WORK REQUIRED: Could every line of the data be printed exactly as it reads?

-- RAW DATA start --

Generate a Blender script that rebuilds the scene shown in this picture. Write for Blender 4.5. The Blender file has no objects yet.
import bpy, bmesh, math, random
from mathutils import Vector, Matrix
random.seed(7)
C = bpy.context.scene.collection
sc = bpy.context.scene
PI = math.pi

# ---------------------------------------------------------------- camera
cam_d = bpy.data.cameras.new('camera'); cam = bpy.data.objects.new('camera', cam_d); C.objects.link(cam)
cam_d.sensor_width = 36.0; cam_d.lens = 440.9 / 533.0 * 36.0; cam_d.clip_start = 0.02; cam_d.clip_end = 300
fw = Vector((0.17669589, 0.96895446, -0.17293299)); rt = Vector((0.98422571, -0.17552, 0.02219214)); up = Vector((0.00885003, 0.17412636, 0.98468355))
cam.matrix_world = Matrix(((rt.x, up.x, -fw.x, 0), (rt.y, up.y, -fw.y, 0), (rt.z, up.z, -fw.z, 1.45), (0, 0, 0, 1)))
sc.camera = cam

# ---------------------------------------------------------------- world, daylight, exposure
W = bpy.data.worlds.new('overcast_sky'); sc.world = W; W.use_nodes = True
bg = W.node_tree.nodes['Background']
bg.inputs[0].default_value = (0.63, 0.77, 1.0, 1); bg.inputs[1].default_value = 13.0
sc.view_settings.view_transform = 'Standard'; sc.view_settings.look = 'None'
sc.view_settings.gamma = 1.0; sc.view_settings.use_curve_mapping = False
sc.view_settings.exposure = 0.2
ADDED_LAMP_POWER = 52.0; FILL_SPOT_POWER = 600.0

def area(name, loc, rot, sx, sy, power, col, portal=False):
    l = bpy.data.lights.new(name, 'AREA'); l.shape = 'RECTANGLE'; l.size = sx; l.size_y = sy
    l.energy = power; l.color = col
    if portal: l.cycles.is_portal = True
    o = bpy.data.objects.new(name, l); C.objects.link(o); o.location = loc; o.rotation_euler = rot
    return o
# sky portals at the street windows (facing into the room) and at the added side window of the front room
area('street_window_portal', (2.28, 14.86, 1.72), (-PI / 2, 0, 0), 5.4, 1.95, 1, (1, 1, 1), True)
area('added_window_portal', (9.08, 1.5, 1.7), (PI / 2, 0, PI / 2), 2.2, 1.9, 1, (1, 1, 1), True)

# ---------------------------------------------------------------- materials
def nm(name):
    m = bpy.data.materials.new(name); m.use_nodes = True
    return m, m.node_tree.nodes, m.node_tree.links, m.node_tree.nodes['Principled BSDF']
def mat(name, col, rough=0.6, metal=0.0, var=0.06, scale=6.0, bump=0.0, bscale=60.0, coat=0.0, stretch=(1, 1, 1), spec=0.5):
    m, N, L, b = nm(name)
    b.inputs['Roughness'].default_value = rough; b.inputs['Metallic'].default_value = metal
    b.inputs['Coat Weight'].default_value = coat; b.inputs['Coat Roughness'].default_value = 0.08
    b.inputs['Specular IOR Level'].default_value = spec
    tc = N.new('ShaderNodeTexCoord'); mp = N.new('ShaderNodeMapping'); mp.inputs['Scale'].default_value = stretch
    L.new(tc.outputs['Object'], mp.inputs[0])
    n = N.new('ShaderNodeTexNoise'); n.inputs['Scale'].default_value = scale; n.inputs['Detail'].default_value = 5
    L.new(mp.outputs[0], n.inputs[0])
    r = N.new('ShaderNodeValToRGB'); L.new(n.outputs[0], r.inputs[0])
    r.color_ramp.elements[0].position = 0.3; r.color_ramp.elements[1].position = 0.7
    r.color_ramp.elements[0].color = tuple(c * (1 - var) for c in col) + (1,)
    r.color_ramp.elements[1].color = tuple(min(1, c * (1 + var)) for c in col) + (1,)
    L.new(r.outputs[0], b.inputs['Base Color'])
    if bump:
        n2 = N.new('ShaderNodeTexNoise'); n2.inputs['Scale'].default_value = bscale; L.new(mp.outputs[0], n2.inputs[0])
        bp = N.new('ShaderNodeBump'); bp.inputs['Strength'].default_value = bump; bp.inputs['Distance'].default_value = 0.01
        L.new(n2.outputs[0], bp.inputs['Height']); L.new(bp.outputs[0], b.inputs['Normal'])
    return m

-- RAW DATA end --

SOLUTION TO THIS PROBLEM:
Generate a Blender script that rebuilds the scene shown in this picture. Write for Blender 4.5. The Blender file has no objects yet.
import bpy, bmesh, math, random
from mathutils import Vector, Matrix
random.seed(7)
C = bpy.context.scene.collection
sc = bpy.context.scene
PI = math.pi

# ---------------------------------------------------------------- camera
cam_d = bpy.data.cameras.new('camera'); cam = bpy.data.objects.new('camera', cam_d); C.objects.link(cam)
cam_d.sensor_width = 36.0; cam_d.lens = 440.9 / 533.0 * 36.0; cam_d.clip_start = 0.02; cam_d.clip_end = 300
fw = Vector((0.17669589, 0.96895446, -0.17293299)); rt = Vector((0.98422571, -0.17552, 0.02219214)); up = Vector((0.00885003, 0.17412636, 0.98468355))
cam.matrix_world = Matrix(((rt.x, up.x, -fw.x, 0), (rt.y, up.y, -fw.y, 0), (rt.z, up.z, -fw.z, 1.45), (0, 0, 0, 1)))
sc.camera = cam

# ---------------------------------------------------------------- world, daylight, exposure
W = bpy.data.worlds.new('overcast_sky'); sc.world = W; W.use_nodes = True
bg = W.node_tree.nodes['Background']
bg.inputs[0].default_value = (0.63, 0.77, 1.0, 1); bg.inputs[1].default_value = 13.0
sc.view_settings.view_transform = 'Standard'; sc.view_settings.look = 'None'
sc.view_settings.gamma = 1.0; sc.view_settings.use_curve_mapping = False
sc.view_settings.exposure = 0.2
ADDED_LAMP_POWER = 52.0; FILL_SPOT_POWER = 600.0

def area(name, loc, rot, sx, sy, power, col, portal=False):
    l = bpy.data.lights.new(name, 'AREA'); l.shape = 'RECTANGLE'; l.size = sx; l.size_y = sy
    l.energy = power; l.color = col
    if portal: l.cycles.is_portal = True
    o = bpy.data.objects.new(name, l); C.objects.link(o); o.location = loc; o.rotation_euler = rot
    return o
# sky portals at the street windows (facing into the room) and at the added side window of the front room
area('street_window_portal', (2.28, 14.86, 1.72), (-PI / 2, 0, 0), 5.4, 1.95, 1, (1, 1, 1), True)
area('added_window_portal', (9.08, 1.5, 1.7), (PI / 2, 0, PI / 2), 2.2, 1.9, 1, (1, 1, 1), True)

# ---------------------------------------------------------------- materials
def nm(name):
    m = bpy.data.materials.new(name); m.use_nodes = True
    return m, m.node_tree.nodes, m.node_tree.links, m.node_tree.nodes['Principled BSDF']
def mat(name, col, rough=0.6, metal=0.0, var=0.06, scale=6.0, bump=0.0, bscale=60.0, coat=0.0, stretch=(1, 1, 1), spec=0.5):
    m, N, L, b = nm(name)
    b.inputs['Roughness'].default_value = rough; b.inputs['Metallic'].default_value = metal
    b.inputs['Coat Weight'].default_value = coat; b.inputs['Coat Roughness'].default_value = 0.08
    b.inputs['Specular IOR Level'].default_value = spec
    tc = N.new('ShaderNodeTexCoord'); mp = N.new('ShaderNodeMapping'); mp.inputs['Scale'].default_value = stretch
    L.new(tc.outputs['Object'], mp.inputs[0])
    n = N.new('ShaderNodeTexNoise'); n.inputs['Scale'].default_value = scale; n.inputs['Detail'].default_value = 5
    L.new(mp.outputs[0], n.inputs[0])
    r = N.new('ShaderNodeValToRGB'); L.new(n.outputs[0], r.inputs[0])
    r.color_ramp.elements[0].position = 0.3; r.color_ramp.elements[1].position = 0.7
    r.color_ramp.elements[0].color = tuple(c * (1 - var) for c in col) + (1,)
    r.color_ramp.elements[1].color = tuple(min(1, c * (1 + var)) for c in col) + (1,)
    L.new(r.outputs[0], b.inputs['Base Color'])
    if bump:
        n2 = N.new('ShaderNodeTexNoise'); n2.inputs['Scale'].default_value = bscale; L.new(mp.outputs[0], n2.inputs[0])
        bp = N.new('ShaderNodeBump'); bp.inputs['Strength'].default_value = bump; bp.inputs['Distance'].default_value = 0.01
        L.new(n2.outputs[0], bp.inputs['Height']); L.new(bp.outputs[0], b.inputs['Normal'])
    return m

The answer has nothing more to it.